Celle-ci prévoit la normalisation des relations avec Israël
en échange de son retrait total des territoires arabes
occupés depuis 1967, la création d’un Etat palestinien et le
règlement de la question des réfugiés palestiniens.
Difficile de déterminer pourquoi ce retour à une proposition
qui, certes, n’a jamais été abandonnée ? Une inspiration
occidentale ? Une sorte de promesse aux Arabes de faire un
pas en direction d’un Israël qui donne des apparences d’un
certain essoufflement ?
De toute façon, lors de leur sommet de Riyad, les dirigeants
arabes ont adopté une résolution qui relance ce plan. La
réaction israélienne n’a pas manqué d’être la même qu’en
2002 mais avec une certaine nuance. Tel-Aviv a dit non à
moins qu’il n’ait son mot à dire sur le contenu du plan. Et
Shimon Pérès, le numéro 2 du gouvernement israélien que l’on
qualifie de « colombe », de lancer qu’il n’était toujours
pas question pour Israël d’accepter cette initiative dans sa
forme actuelle, car « des négociations n’auraient (alors)

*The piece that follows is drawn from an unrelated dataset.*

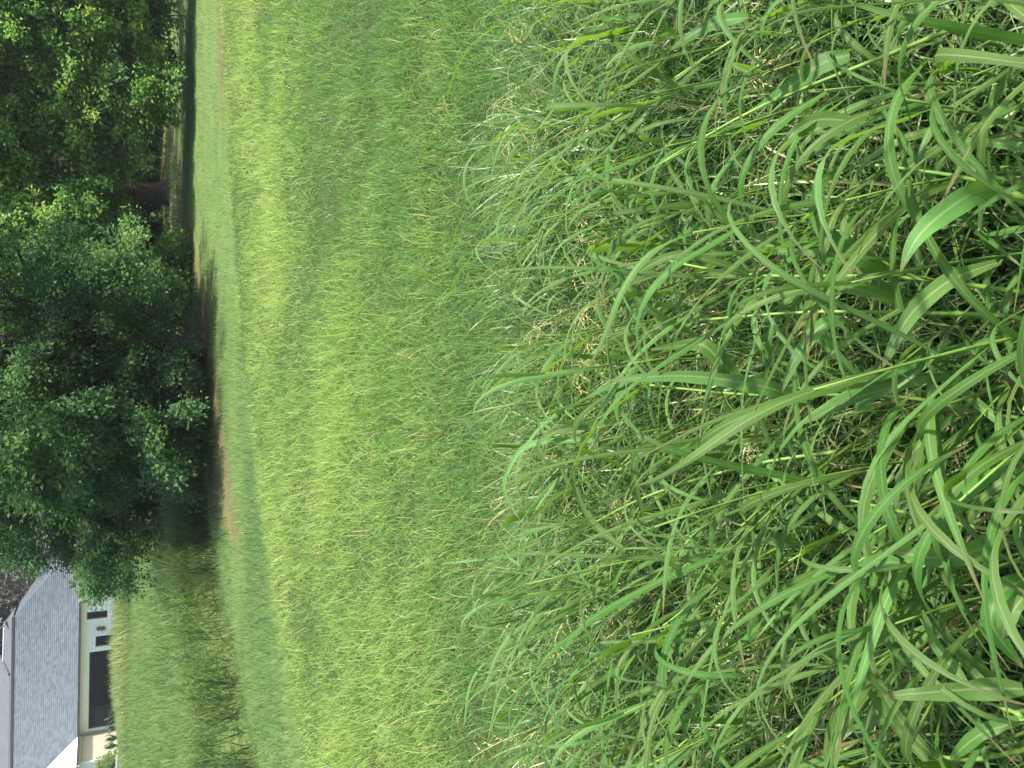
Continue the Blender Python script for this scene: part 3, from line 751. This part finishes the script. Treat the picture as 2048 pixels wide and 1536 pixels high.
def tree(name, label, x, y, trunk_h, trunk_r, centre_z, rad, n_bough, bough_r, n_spray, n_leaf, leaf_size, mat, group=None, limbs=14, bare=None, lean=(0, 0), bark='bark', low_cut=None, shell=0.5, droop=0.5, spray_len=0.55, extra=(), keep=None, br_ex=0.6):
    z0 = float(terrain(x, y))
    T = empty(name, (x, y, z0)); tag(T, label, 'tree', group)
    top = Vector((lean[0], lean[1], trunk_h))
    pts = [Vector((0, 0, -0.25)), Vector((0, 0, 0.0)), Vector((lean[0] * .1, lean[1] * .1, 0.25)), top * 0.45, top * 0.75, top, top + Vector((lean[0] * .3, lean[1] * .3, trunk_h * 0.8))]
    MB().tube(pts, [trunk_r * 2.0, trunk_r * 1.5, trunk_r * 1.1, trunk_r, trunk_r * 0.9, trunk_r * 0.75, trunk_r * 0.3], 10).build('trunk', M[bark], T, True)
    cs = []; guard = 0
    while len(cs) < n_bough and guard < 60 * n_bough:
        guard += 1
        d = np.array([random.gauss(0, 1), random.gauss(0, 1), random.gauss(0, 1)]); d /= np.linalg.norm(d)
        f = random.uniform(shell, 1.0)
        c = d * np.array(rad) * f + np.array([lean[0], lean[1], centre_z])
        if c[2] < (low_cut if low_cut is not None else 0.5): continue
        if keep is not None and not keep(c + np.array([x, y, z0])): continue
        cs.append(c)
    n0 = len(cs)
    for e in extra: cs.append(np.array([e[0] - x, e[1] - y, e[2] - z0]))
    cs = np.array(cs)
    rr = np.array([(bough_r if i < n0 else br_ex) * random.uniform(0.7, 1.25) for i in range(len(cs))])
    if n0 < len(cs):                      # full leafage on the boughs that hang in view, thinner round the back
        V, F, ti = bough_leaves(cs[n0:], rr[n0:], n_spray, n_leaf, leaf_size, (lean[0], lean[1]), droop, spray_len * 0.85)
        V2, F2, t2 = bough_leaves(cs[:n0], rr[:n0], n_spray, int(n_leaf * 0.4), leaf_size * 1.3, (lean[0], lean[1]), droop, spray_len)
        F = np.concatenate([F, F2 + len(V)]); V = np.concatenate([V, V2]); ti = np.concatenate([ti, t2])
    else:
        V, F, ti = bough_leaves(cs, rr, n_spray, n_leaf, leaf_size, (lean[0], lean[1]), droop, spray_len)
    k = V[:, 2].reshape(-1, 4).min(1) > 0.12
    F = F[k]
    link('crown', mesh_np('crown', V, F, attrs={'tint': ti}, smooth=False), T, mat)
    order = sorted(range(len(cs)), key=lambda i: -np.linalg.norm(cs[i] - np.array(top)) + random.random())
    tw = MB()
    for j, i in enumerate(order):
        st = top * random.uniform(0.55, 1.1); path = limb_path(st, cs[i], 0.10 if cs[i][2] < st.z else 0.03)
        r0 = trunk_r * random.uniform(0.22, 0.4)
        if j < limbs:
            MB().tube(path, [r0 * (1 - 0.85 * q / 6) for q in range(7)], 6).build('limb', M[bark], T, True)
        else: tw.tube(path, [r0 * 0.5 * (1 - 0.85 * q / 6) for q in range(7)], 4, False)
        for _ in range(3 if bough_r < 1.3 else 2):
            e = Vector(cs[i]) + Vector((random.gauss(0, .6), random.gauss(0, .6), random.gauss(-.1, .35))) * rr[i]
            tw.tube(limb_path(path[-2], e, 0.05, 0.15, 4), [r0 * .22, r0 * .15, r0 * .1, r0 * .05], 3, False)
    o = tw.build('twigs', M[bark], T, True); tag(o, kind='stuff')
    for (a, b) in (bare or []):
        a, b = Vector(a) - T.location, Vector(b) - T.location
        br = MB(); p = limb_path(a, b, 0.06, 0.10, 8)
        br.tube(p, [0.030 * (1 - 0.8 * q / 7) + 0.003 for q in range(8)], 5)
        for q in range(2, 8):
            for s in range(3):
                e = p[q] + (p[min(q, 6) + 1] - p[q - 1]).normalized() * random.uniform(0.2, 0.55) + Vector((random.gauss(0, .22), random.gauss(0, .22), random.gauss(-.05, .18)))
                br.tube(limb_path(p[q], e, 0.04, 0.2, 4), [0.007, 0.005, 0.004, 0.002], 3, False)
        br.build('bare_branch', M[bark], T, True)
    return T

LEAF = 0.074
SOIL_U = [440, 526, 759, 978, 1234, 1339, 1536]
def hang(us, outline, v_top, Yf, step=94, skip=0.34, left=None):
    """bough centres over the visible face of a crown, down to its drooping lower edge"""
    out = []
    for u in np.arange(us[0], us[1], step):
        vb = np.interp(u, [p[0] for p in outline], [p[1] for p in outline])
        for v in np.arange(vb, v_top, -step):
            uu, vv = u + random.uniform(-.4, .4) * step, v + random.uniform(-.35, .2) * step
            if random.random() < skip and v < vb - 30: continue
            if left is not None and uu < np.interp(vv, [p[0] for p in left], [p[1] for p in left]): continue
            Yb = Yf if Yf is not None else float(np.interp(uu, SOIL_U, sy_)) + 0.9
            out.append(tuple(at(uu, vv, Yb + random.uniform(-0.3, 1.1))))
    return out
# the broad dark tree in the middle, branches sweeping to the ground
gA = ground(770, 424)
exA = hang((670, 1090), [(640, 340), (690, 374), (800, 360), (900, 325), (1000, 290), (1090, 250)], -120, None)
exA += hang((620, 1090), [(600, 330), (690, 360), (800, 345), (900, 310), (1000, 275), (1090, 240)], -120, gA.y + 0.2, 96, 0.05)
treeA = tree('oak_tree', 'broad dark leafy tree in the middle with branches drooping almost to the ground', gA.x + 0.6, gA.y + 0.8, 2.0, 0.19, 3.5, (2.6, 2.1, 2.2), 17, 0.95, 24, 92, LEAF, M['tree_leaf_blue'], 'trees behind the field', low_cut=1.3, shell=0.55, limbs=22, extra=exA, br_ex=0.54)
# bright tree at the right, its trunk beyond the frame
exB = hang((1075, 1690), [(1075, 150), (1120, 185), (1180, 235), (1260, 255), (1320, 290), (1400, 322), (1460, 330), (1540, 300), (1680, 280)], -120, 17.2, 58)
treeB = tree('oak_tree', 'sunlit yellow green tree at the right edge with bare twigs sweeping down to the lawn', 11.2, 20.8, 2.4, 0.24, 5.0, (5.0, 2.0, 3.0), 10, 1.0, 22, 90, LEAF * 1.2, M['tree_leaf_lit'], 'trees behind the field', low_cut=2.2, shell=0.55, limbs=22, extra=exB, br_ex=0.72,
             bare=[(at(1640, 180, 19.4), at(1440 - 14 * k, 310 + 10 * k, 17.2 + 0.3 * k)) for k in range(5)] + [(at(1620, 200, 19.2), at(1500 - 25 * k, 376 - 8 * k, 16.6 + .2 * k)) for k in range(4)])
treeC = tree('oak_tree', 'shaded tree with a dark leaning trunk standing back between the two big trees', ground(1150, 338).x, ground(1150, 338).y, 2.6, 0.26, 4.6, (5.0, 4.4, 3.2), 44, 1.15, 24, 30, 0.12, M['tree_leaf'], 'trees behind the field', low_cut=1.5, shell=0.5, limbs=14, lean=(-0.3, 0),
             bare=[(at(1165, 205, 21.6), at(1215 + 28 * k, 262 + 9 * k, 20.6)) for k in range(6)])
exD = hang((375, 760), [(370, 240), (440, 285), (520, 325), (580, 355), (640, 372), (760, 360)], -120, 16.2, 62, 0.14, [(-100, 450), (0, 450), (80, 475), (150, 415), (200, 385), (300, 395)])
treeD = tree('oak_tree', 'blue green tree whose left side hangs in front of the house roof', -0.7, 18.8, 2.0, 0.2, 3.8, (2.3, 2.2, 2.6), 14, 0.9, 24, 105, 0.066, M['tree_leaf_blue'], 'trees behind the field', low_cut=1.2, shell=0.5, limbs=18, extra=exD, br_ex=0.6)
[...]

plus de raison d’être ». Les Arabes aussi ont tenté de
ménager la chèvre et le chou. « La réponse israélienne à
l’initiative a été très négative », a dit le ministre
égyptien des Affaires étrangères, Ahmad Aboul-Gheit. Mais de
s’empresser d’ajouter : « Nous ne considérons pas la réponse
israélienne comme définitive ».
Les propos de M. Pérès et la réponse de M. Aboul-Gheit
confirment l’affrontement de deux logiques sans pour autant
dédaigner une possibilité de percée. D’un côté, les leaders
arabes estiment qu’Israël doit accepter l’initiative dans
son intégralité avant d’en négocier ensuite les modalités. «
Nous leur disons, acceptez-la d’abord, puis venez à la table
de négociations afin que l’on puisse parvenir à un règlement
juste et acceptable pour tous et conforme à la loi
internationale, aux résolutions du Conseil de sécurité et au
principe de la terre contre la paix », a ainsi déclaré le
secrétaire général de la Ligue arabe, Amr Moussa, lors de la
session d’ouverture du sommet.
Si un chercheur comme Saïd Okacha, spécialiste des affaires
israéliennes, minimise la portée de ce plan arabe et même
des réactions israéliennes, c’est qu’il considère qu’il
s’agit d’une simple « opération de relations publiques ». Il
y aurait un hiatus considérable entre de telles propositions
et la réalité des faits. Parce qu’au cœur de ce plan se
trouve la question cruciale des réfugiés palestiniens. Elle
vient d’ailleurs rappeler que le conflit arabo-israélien ne
se limite pas à des seules données stratégiques mais a pour
base tout un peuple, dont une grande partie vit dans l’exil.
Les Israéliens refusent d’accepter un texte qui prévoit
notamment « un règlement équitable et agréé du problème des
réfugiés palestiniens conformément à la résolution 194 de
l’Assemblée générale de l’Onu ». Israël souhaite également
des modifications concernant les clauses du plan relatives
aux frontières du futur Etat palestinien. Comme le souligne
Okacha, une solution prévoyant le « retour de quelque 3
millions de réfugiés mettrait fin à la majorité juive dans
l’Etat d’Israël », ce que Tel-Aviv ne veut accepter.
Toute la problématique concrète de la question est donc là.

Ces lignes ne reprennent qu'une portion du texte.